--- INSTRUCTIONS TO FOLLOW ---
Output all lines exactly, with nothing added or dropped.

--- GIVEN MATERIAL ---
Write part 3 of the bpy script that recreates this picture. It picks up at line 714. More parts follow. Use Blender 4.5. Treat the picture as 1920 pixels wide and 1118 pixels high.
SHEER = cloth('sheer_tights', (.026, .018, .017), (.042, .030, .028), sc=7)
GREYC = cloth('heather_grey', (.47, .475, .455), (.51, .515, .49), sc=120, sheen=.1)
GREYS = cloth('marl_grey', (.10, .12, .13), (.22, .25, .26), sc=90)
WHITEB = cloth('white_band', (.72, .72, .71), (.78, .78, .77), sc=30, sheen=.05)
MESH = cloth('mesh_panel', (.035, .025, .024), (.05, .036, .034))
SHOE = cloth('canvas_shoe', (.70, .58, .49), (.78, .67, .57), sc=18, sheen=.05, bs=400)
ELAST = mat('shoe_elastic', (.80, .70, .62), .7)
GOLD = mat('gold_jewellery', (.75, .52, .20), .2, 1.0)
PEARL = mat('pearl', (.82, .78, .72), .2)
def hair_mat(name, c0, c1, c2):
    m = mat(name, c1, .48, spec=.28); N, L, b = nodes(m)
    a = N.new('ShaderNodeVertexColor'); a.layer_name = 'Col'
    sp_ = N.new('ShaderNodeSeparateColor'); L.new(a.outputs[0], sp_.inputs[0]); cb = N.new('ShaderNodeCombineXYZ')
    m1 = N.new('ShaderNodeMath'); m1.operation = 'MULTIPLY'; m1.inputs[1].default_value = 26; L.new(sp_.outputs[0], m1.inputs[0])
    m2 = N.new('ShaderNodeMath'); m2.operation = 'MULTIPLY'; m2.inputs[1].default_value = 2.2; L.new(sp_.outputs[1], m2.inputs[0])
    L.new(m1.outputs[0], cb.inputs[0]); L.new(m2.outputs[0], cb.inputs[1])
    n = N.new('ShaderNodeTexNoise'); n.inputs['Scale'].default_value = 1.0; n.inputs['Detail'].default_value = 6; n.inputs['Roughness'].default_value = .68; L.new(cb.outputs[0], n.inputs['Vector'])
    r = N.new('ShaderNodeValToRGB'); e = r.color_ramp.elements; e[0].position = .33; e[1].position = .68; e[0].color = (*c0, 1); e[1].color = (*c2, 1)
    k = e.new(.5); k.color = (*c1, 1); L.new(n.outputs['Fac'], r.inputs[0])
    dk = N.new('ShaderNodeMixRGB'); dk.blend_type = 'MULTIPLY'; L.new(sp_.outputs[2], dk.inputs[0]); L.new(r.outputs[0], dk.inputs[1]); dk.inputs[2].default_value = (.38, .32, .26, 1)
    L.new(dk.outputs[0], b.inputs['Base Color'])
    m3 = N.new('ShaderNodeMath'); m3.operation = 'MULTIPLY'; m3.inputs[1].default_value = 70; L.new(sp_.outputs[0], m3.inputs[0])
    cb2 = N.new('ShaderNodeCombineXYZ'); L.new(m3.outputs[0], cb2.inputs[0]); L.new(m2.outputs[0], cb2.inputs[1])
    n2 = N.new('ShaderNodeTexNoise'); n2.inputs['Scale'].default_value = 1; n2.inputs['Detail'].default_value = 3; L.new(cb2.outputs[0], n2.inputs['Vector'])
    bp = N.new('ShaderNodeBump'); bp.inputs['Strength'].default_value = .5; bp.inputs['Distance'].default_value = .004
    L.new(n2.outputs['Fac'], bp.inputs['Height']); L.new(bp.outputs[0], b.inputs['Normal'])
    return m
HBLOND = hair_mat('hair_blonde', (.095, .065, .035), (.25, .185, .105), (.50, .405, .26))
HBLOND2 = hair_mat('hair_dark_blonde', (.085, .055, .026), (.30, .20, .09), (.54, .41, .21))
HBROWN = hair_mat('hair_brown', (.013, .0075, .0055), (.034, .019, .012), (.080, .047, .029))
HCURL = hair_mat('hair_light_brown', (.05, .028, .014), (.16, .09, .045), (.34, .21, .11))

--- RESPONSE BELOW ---
Write part 3 of the bpy script that recreates this picture. It picks up at line 714. More parts follow. Use Blender 4.5. Treat the picture as 1920 pixels wide and 1118 pixels high.
SHEER = cloth('sheer_tights', (.026, .018, .017), (.042, .030, .028), sc=7)
GREYC = cloth('heather_grey', (.47, .475, .455), (.51, .515, .49), sc=120, sheen=.1)
GREYS = cloth('marl_grey', (.10, .12, .13), (.22, .25, .26), sc=90)
WHITEB = cloth('white_band', (.72, .72, .71), (.78, .78, .77), sc=30, sheen=.05)
MESH = cloth('mesh_panel', (.035, .025, .024), (.05, .036, .034))
SHOE = cloth('canvas_shoe', (.70, .58, .49), (.78, .67, .57), sc=18, sheen=.05, bs=400)
ELAST = mat('shoe_elastic', (.80, .70, .62), .7)
GOLD = mat('gold_jewellery', (.75, .52, .20), .2, 1.0)
PEARL = mat('pearl', (.82, .78, .72), .2)
def hair_mat(name, c0, c1, c2):
    m = mat(name, c1, .48, spec=.28); N, L, b = nodes(m)
    a = N.new('ShaderNodeVertexColor'); a.layer_name = 'Col'
    sp_ = N.new('ShaderNodeSeparateColor'); L.new(a.outputs[0], sp_.inputs[0]); cb = N.new('ShaderNodeCombineXYZ')
    m1 = N.new('ShaderNodeMath'); m1.operation = 'MULTIPLY'; m1.inputs[1].default_value = 26; L.new(sp_.outputs[0], m1.inputs[0])
    m2 = N.new('ShaderNodeMath'); m2.operation = 'MULTIPLY'; m2.inputs[1].default_value = 2.2; L.new(sp_.outputs[1], m2.inputs[0])
    L.new(m1.outputs[0], cb.inputs[0]); L.new(m2.outputs[0], cb.inputs[1])
    n = N.new('ShaderNodeTexNoise'); n.inputs['Scale'].default_value = 1.0; n.inputs['Detail'].default_value = 6; n.inputs['Roughness'].default_value = .68; L.new(cb.outputs[0], n.inputs['Vector'])
    r = N.new('ShaderNodeValToRGB'); e = r.color_ramp.elements; e[0].position = .33; e[1].position = .68; e[0].color = (*c0, 1); e[1].color = (*c2, 1)
    k = e.new(.5); k.color = (*c1, 1); L.new(n.outputs['Fac'], r.inputs[0])
    dk = N.new('ShaderNodeMixRGB'); dk.blend_type = 'MULTIPLY'; L.new(sp_.outputs[2], dk.inputs[0]); L.new(r.outputs[0], dk.inputs[1]); dk.inputs[2].default_value = (.38, .32, .26, 1)
    L.new(dk.outputs[0], b.inputs['Base Color'])
    m3 = N.new('ShaderNodeMath'); m3.operation = 'MULTIPLY'; m3.inputs[1].default_value = 70; L.new(sp_.outputs[0], m3.inputs[0])
    cb2 = N.new('ShaderNodeCombineXYZ'); L.new(m3.outputs[0], cb2.inputs[0]); L.new(m2.outputs[0], cb2.inputs[1])
    n2 = N.new('ShaderNodeTexNoise'); n2.inputs['Scale'].default_value = 1; n2.inputs['Detail'].default_value = 3; L.new(cb2.outputs[0], n2.inputs['Vector'])
    bp = N.new('ShaderNodeBump'); bp.inputs['Strength'].default_value = .5; bp.inputs['Distance'].default_value = .004
    L.new(n2.outputs['Fac'], bp.inputs['Height']); L.new(bp.outputs[0], b.inputs['Normal'])
    return m
HBLOND = hair_mat('hair_blonde', (.095, .065, .035), (.25, .185, .105), (.50, .405, .26))
HBLOND2 = hair_mat('hair_dark_blonde', (.085, .055, .026), (.30, .20, .09), (.54, .41, .21))
HBROWN = hair_mat('hair_brown', (.013, .0075, .0055), (.034, .019, .012), (.080, .047, .029))
HCURL = hair_mat('hair_light_brown', (.05, .028, .014), (.16, .09, .045), (.34, .21, .11))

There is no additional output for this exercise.